Trump visit will be going ahead despite protests: minister

Demonstrators attend a rally in Westminster protesting against Donald Trump on the day that the state visit by the US president is debated in Parliament. Picture date: Monday February 20, 2017.
Demonstrators attend a rally in Westminster protesting against Donald Trump on the day that the state visit by the US president is debated in Parliament. Picture date: Monday February 20, 2017.

Donald Trump’s state visit to the UK “should happen and will happen” despite angry protests against it, Foreign Office minister Sir Alan Duncan has told Parliament.

Labour MP Paul Flynn branded the new US president a “petulant child”, while the SNP’s Alex Salmond hit out at Britain’s “fawning subservience” for extending the invite to Mr Trump after he had been in the White House for just a week.

As politicians debated a petition, signed by more than 1.8 million people, to downgrade the visit from the full fanfare of a state occasion, thousands of anti-Trump protesters demonstrated outside parliament.
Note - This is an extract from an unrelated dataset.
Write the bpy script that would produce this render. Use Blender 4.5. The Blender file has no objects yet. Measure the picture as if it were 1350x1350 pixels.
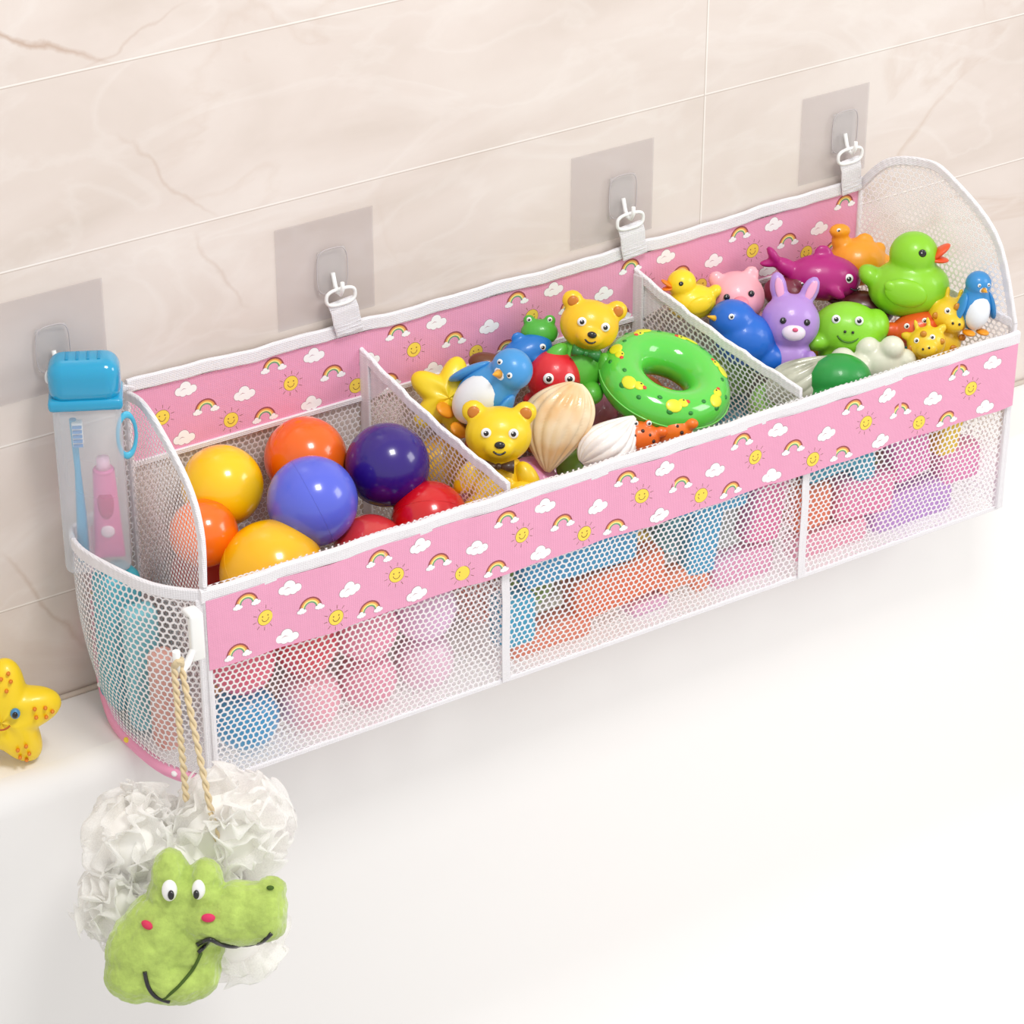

Sir Alan insisted the visit will go ahead, telling MPs in the Westminster Hall debate: “This is a special moment for the special relationship.

“The visit should happen, the visit will happen and when it does I trust the United Kingdom will extend a polite and generous welcome to president Donald Trump.”

Sir Alan said that state visits – where the guest is hosted by the Queen – are “rare and prestigious”, and are also Britain’s “most important diplomatic tool”.

He said: “They enable us to strengthen and influence those international relationships that are of the greatest strategic importance to this country, and even more widely, to other parts of the world as well.”

A state visit matters so much “because, put simply, diplomacy matters”, he said.

The timing and content of the visit have yet to be agreed, MPs were told.

And there have been no discussions with Washington about the president addressing both Houses of Parliament – an honour previously bestowed upon just a handful of people.

Veteran MP Paul Flynn said the Government must re-examine its decision, and urged ministers to avoid mistakes of the past when “very unsavoury characters” were invited on state visits.

During the debate on Monday, Labour Muslim MP Naz Shah said that a state visit would be tantamount to “endorsing” the views which have made Mr Trump so controversial.

However, several Conservative MPs warned that Britain and the Queen would be made to look foolish if the invite was rescinded.

Conservative James Cartlidge (South Suffolk) said there would be “smiles all round in the Kremlin” if the UK withdrew its offer of a state visit to Mr Trump.

Sir Edward Leigh, another Tory MP, said he had “nothing in common” with Mr Trump’s brand of conservatism.

But whilst some of Mr Trump’s comments – particularly those about grabbing women by their private parts – were “horrible and ridiculous”, many other people will have made ridiculous comments in private.

“Let he who is without sin cast the first stone, alright?” he told MPs.